--- START OF RECORDED DATA ---
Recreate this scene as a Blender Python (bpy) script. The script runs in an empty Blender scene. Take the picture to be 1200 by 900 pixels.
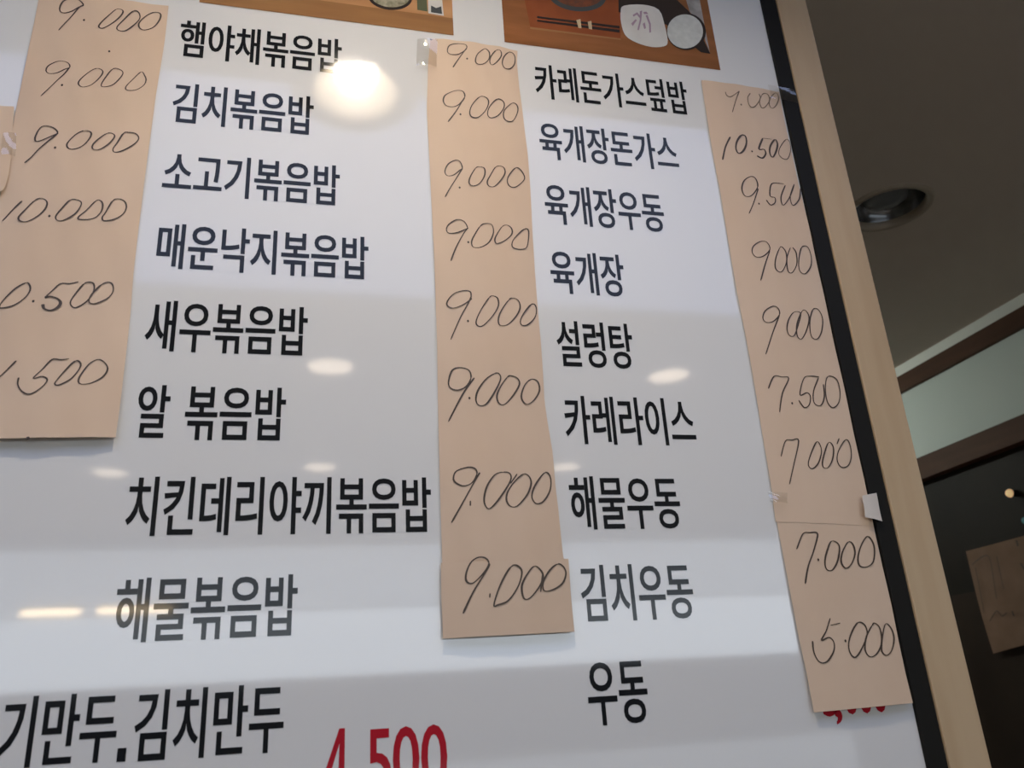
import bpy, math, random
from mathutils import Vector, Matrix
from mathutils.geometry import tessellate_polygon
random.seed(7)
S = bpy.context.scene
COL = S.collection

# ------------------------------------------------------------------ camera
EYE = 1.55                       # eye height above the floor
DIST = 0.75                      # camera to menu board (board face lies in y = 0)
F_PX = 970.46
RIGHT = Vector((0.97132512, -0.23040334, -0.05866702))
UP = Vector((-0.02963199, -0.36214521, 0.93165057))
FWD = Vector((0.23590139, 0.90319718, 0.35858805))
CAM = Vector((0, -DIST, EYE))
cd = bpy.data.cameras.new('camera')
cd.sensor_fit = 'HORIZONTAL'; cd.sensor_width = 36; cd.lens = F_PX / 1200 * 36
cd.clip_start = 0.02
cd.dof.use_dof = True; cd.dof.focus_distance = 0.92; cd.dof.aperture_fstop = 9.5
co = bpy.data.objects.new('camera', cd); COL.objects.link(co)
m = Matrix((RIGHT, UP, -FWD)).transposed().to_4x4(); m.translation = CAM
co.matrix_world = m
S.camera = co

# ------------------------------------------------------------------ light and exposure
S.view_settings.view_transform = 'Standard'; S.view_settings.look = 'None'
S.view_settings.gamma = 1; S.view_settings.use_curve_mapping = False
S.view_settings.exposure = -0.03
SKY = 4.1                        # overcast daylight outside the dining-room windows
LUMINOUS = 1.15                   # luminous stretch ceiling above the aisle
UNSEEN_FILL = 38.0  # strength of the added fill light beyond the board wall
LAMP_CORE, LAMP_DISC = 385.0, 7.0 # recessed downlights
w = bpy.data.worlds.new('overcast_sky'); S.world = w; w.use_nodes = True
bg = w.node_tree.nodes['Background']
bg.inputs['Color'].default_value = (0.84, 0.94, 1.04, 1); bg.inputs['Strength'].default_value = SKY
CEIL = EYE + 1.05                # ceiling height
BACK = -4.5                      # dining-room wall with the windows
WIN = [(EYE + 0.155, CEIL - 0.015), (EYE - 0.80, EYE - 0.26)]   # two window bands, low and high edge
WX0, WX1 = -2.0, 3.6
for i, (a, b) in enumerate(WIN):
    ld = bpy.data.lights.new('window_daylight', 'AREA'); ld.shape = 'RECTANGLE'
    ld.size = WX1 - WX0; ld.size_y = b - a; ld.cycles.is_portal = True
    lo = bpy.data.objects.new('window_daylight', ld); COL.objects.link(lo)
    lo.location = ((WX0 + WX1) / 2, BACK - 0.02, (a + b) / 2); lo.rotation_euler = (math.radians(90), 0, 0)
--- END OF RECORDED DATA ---
Your task is to reproduce exactly the lines from the start of the data above through the line containing "COL = S.collection", leaving every picture out.

TASK RESULT:
Recreate this scene as a Blender Python (bpy) script. The script runs in an empty Blender scene. Take the picture to be 1200 by 900 pixels.
import bpy, math, random
from mathutils import Vector, Matrix
from mathutils.geometry import tessellate_polygon
random.seed(7)
S = bpy.context.scene
COL = S.collection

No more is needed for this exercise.